Para ali chegar (e também para de lá sair) tive que fazer uso de uma técnica muito sofisticada a que recorremos no BTT quando tudo o resto falha. Em linguagem técnica há que inverter as posições relativas entre nós e a bike relativamente ao centro da Terra. Isto assim:
Esta na hora de deixar Machu Picchu, quer dizer, a Silveira de cima mas, como a manhã ia adiantada, tive que decidir se continuava a subir ou se, dado o adiantado da hora, descia, tentando atingir a EN236. Uma das leis fundamentais do BTT é que na dúvida sobe-se. Foi fácil a decisão.
À saída dei com isto: alguém colocou uma telha a servir de bica no fio de água que corre entre as pedras
Estava aos 800 m de altitude, subindo até lá em cima poderia descer pela encosta Norte da serra.
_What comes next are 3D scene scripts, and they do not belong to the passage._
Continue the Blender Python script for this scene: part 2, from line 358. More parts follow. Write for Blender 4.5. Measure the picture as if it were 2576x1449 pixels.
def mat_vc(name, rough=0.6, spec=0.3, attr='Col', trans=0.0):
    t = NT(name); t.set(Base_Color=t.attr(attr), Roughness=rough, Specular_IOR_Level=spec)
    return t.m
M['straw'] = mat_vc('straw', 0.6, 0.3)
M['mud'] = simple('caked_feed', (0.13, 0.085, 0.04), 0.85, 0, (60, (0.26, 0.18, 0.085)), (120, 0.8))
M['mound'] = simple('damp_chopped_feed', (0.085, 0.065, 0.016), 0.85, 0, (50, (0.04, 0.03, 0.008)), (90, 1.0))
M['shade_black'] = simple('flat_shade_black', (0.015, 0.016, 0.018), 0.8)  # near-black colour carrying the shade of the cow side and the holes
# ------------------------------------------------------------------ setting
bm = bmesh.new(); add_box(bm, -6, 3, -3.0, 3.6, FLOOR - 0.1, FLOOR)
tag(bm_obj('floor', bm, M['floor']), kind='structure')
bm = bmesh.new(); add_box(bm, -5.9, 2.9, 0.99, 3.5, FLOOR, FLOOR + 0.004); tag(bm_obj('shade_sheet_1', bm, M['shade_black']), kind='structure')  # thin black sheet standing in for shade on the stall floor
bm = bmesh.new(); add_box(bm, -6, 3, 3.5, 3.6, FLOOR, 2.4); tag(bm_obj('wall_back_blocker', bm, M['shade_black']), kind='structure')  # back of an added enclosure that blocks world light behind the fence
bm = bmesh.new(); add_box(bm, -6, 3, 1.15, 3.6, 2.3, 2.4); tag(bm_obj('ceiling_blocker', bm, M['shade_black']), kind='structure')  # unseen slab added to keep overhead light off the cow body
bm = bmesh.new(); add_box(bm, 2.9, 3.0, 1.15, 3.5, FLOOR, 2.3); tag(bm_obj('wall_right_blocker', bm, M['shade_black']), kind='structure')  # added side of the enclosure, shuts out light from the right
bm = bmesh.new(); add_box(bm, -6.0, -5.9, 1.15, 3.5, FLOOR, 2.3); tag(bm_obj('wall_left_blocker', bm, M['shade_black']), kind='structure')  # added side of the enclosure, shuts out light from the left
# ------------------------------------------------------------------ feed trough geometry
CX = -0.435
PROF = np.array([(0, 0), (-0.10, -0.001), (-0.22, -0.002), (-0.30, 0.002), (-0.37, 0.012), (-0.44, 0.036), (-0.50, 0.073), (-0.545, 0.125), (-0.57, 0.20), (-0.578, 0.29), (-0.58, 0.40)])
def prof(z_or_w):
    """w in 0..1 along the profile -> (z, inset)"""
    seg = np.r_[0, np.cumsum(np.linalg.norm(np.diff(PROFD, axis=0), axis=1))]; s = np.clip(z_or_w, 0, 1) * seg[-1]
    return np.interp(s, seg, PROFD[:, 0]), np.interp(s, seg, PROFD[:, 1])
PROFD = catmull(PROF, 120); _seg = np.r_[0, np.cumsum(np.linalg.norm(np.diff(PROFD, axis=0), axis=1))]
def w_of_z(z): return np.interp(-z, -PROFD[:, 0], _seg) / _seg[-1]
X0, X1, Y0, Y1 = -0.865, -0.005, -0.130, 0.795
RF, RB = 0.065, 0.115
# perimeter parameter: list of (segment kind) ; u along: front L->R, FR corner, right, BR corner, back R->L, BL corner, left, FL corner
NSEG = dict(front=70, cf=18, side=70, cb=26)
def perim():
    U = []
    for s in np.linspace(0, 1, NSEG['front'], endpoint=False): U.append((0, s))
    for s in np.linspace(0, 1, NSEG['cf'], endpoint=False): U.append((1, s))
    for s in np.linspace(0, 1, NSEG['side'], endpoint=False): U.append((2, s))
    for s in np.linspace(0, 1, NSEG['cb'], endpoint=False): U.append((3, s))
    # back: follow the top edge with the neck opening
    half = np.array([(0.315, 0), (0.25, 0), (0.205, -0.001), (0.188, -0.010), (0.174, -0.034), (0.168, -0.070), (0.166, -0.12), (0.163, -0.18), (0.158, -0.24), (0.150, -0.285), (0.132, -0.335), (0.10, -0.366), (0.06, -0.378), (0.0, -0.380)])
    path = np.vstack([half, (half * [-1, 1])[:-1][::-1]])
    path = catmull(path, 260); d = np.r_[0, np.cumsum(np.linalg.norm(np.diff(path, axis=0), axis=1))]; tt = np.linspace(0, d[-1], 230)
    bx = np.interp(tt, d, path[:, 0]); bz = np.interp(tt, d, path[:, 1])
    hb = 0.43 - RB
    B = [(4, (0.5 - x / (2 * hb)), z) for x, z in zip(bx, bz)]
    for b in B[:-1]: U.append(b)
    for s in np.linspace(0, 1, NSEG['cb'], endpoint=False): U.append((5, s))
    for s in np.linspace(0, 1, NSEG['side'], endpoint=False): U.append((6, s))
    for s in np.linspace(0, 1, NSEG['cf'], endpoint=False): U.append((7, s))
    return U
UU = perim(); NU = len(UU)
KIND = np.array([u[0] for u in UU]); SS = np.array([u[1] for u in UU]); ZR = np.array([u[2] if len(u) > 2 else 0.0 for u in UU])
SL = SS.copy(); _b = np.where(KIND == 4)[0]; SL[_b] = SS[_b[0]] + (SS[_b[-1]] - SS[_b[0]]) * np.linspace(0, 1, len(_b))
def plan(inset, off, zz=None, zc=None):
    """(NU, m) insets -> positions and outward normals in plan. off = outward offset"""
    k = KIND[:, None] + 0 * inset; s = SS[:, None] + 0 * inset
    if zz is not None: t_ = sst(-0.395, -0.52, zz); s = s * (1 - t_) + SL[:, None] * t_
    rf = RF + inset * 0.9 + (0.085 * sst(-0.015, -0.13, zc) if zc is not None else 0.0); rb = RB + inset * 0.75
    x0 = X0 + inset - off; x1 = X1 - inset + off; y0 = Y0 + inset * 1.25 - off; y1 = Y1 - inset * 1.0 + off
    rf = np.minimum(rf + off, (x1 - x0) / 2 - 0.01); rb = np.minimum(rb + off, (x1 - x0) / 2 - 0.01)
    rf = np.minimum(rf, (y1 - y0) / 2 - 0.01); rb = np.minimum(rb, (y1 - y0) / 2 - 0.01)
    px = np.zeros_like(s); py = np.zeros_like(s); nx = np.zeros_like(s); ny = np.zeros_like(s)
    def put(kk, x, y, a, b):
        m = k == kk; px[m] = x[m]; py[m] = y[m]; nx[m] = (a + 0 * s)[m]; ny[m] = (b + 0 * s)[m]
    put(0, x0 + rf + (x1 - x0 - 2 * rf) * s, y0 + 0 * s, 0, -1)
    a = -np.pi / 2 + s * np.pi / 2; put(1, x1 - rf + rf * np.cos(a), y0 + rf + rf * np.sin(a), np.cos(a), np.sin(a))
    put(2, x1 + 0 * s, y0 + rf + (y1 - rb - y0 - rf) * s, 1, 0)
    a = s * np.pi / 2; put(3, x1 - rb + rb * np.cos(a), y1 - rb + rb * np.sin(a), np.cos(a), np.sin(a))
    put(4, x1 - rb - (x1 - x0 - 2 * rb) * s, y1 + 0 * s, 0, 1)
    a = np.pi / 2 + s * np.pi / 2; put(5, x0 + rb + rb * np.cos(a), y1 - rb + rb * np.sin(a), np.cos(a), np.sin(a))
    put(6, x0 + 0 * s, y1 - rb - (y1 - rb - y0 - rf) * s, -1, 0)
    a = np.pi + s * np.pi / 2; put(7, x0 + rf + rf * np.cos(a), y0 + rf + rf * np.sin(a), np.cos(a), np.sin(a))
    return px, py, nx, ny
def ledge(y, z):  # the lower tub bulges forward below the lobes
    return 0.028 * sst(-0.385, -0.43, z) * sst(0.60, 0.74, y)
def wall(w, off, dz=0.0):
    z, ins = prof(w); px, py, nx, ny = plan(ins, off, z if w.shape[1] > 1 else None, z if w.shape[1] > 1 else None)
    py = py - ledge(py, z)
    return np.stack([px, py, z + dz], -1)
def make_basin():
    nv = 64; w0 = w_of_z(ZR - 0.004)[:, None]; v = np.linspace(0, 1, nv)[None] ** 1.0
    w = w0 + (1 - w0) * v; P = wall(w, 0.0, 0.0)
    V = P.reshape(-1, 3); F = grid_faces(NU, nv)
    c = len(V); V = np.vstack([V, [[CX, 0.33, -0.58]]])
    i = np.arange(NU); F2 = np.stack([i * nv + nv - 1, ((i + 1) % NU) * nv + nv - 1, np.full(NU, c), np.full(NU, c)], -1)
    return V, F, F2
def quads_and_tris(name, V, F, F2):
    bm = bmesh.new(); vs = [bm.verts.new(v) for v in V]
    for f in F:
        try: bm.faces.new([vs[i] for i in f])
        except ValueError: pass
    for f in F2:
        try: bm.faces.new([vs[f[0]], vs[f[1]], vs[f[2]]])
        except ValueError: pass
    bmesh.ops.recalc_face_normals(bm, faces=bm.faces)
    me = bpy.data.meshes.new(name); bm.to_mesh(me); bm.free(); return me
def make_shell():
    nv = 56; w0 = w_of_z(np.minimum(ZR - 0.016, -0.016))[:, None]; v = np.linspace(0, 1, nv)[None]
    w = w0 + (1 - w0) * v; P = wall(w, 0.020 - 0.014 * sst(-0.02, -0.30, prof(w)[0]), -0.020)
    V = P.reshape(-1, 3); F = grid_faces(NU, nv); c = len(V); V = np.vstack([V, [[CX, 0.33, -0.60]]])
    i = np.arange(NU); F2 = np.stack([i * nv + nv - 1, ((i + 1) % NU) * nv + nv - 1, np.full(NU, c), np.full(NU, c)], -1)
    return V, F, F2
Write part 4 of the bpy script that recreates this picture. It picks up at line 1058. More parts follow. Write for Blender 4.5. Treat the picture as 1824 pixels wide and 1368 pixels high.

Na subida, ao atingir o caminho pedalável, mais acima, dou com estas placas. Bem me parecia que as ruínas da Silveira tinham sido limpas. As Aldeias de Xisto, aparentemente, querem colocar Machu Picchu na rota do turismo.
OK, siga. Até lá acima. Depois desço pelo outro lado. Mas páro com frequência.
É um contraste formidável entre a encosta Sul nua que acabara de subir e a Norte da serra coberta pela floresta.
Daqui abre-se o vale limitado pelo Caramulo e pela Estrela. Imenso
Neste sítios tenho tendência a ficar para ali, parado a olhar.
O tempo flui e eu não dou conta (os físicos nunca mais resolvem esta controvérsia sobre a irreversibilidade do tempo, que chatice).
Até tive tempo para, num rasgo de criatividade ao nível de, por exemplo, um discurso de Cavaco Silva, montar o cenário para a fotografia da sombra a segurar o pau que segurava a bike.
Olhei com mais cuidado e vi o planalto da Estrela nevado, na linha do horizonte, ali ao centro da fotografia.
A certa altura, lá tenho que tomar a decisão: horas de ir por aí abaixo rapidamente.
O caminho era bom
Rapidamente chegaria à Lousã, lá em baixo. Meti-me por um estradão pelo meio da floresta. Estava um cheiro aromático de uma intensidade que esmagava. Raramente senti o aroma dos cedros e abetos tão intenso. Talvez porque te, estado a chover e hoje era o primeiro dia quente e de Sol aberto. Fui atento, na expectativa de encontrar veados mas não os vi nem ouvi. No dia anterior tinha tido um encontro com eles a cerca 10 metros na curva de um caminho, belíssimos, elegantes, um deles, o segundo que se atravessou, era um macho jovem castanho dourado com uma armação formidável. O primeiro não vi bem, com o susto.
Às tantas, uma clareira entre as árvores deixou ver, de novo, o planalto da Estrela ao longe, coberto de neve. Já não me lembrava da Silveira. Aqui era outra encosta, que é como quem diz: aqui há outras paisagens e outras coisas que não podem ser apenas um pano de fundo à memória da Silveira. Há outras coisas para a memória.
Na descida, a imagem do pão de leite com marmelada que levava no bolso estava a desconcentrar-me. Previdente, resolvi parar para o comer, aumentando, assim , a segurança na condução da bike pelos caminhos de calhaus abaixo até à Lousã.
Escolhi um sítio bonito e com boa música (música corrente, por assim dizer) para o pic-nic e, até, num rasgo de criatividade (era o segundo apenas num dia !) resolvi fazer o vídeo do riacho ali ao pé. Uma coisa assim à David Attenborough (ah que delícia ver na Odisseia os programas do David Attenborough ao pequeno almoço às sete da manhã - e a minha mulher a dizer-me que desligue aquilo ou que tire o som porque àquela hora não consegue ver os elefantes ou a migração do gnus ou a epopeia dos pinguins ou as aranhas da Amazónia ou a estratégia das orcas para apanhar a sardinha ...), com a câmara a forçar a passagem entre os arbustos.